We call you Lew these days, or Lew-Lew. Asa and his friends all call you Baby Lew-Lew, as if you needed that distinction. You are a fantastic nurser (and I must attribute at least some of that to my own second time around breast-feeding skills), eating every 3-4 hours during the day with a much longer stretch at night. You sleep wonderfully. At night. During the day there's little cat naps, but nothing lasting more than an hour, occasionally two. But when night time rolls around you are ready. We do out last feeding around 10 or 11, about the time of day I can no longer keep my eyes open. You happily devour your fill and then get all swaddled up or fall asleep on my chest. It's one or the other these days. You usually sleep part of the night swaddled up next to me, and the other part sleeping right on top of me, curled on my chest. It's not always the best sleep for me, but it's some sort of sleep, and it keeps you happy for much longer. Doing it this way we only wake up once in the night to feed, usually around 3 or 4, and then slip right back into sleep until your brother wakes around 6:30. Its really quite lovely, and the feel of your warm, tiny body against mine is delicious.

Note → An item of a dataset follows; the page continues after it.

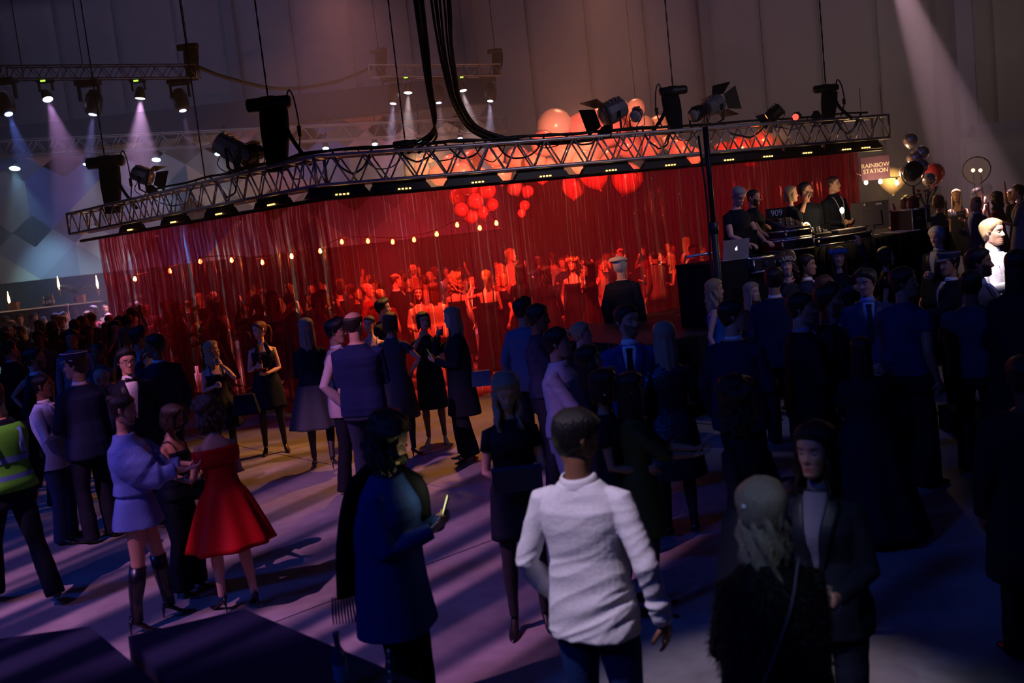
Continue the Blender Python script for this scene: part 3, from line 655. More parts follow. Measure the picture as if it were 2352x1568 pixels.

Asa loves you dearly and to be witness to that love is a joy greater than any other. He comes upt o you many times a day, pets the back of his hand against your head and coos “aww, lewlew. So tiny!” before bouncing back on his way. You are the first person he checks for when entering a room and the last person he kisses to bed at night. When you cry, Asa often drops what he’s doing (literally) and dashes to your side. He grabs your hand, strokes your head and puts his cheek against yours. “No cry Lewlew, Asa here” and, even though the sound of an infant crying at that decibel is mind-numbingly shrill, his attention to you is absolutely precious and I live for those moments.

Thank you for completing the circle.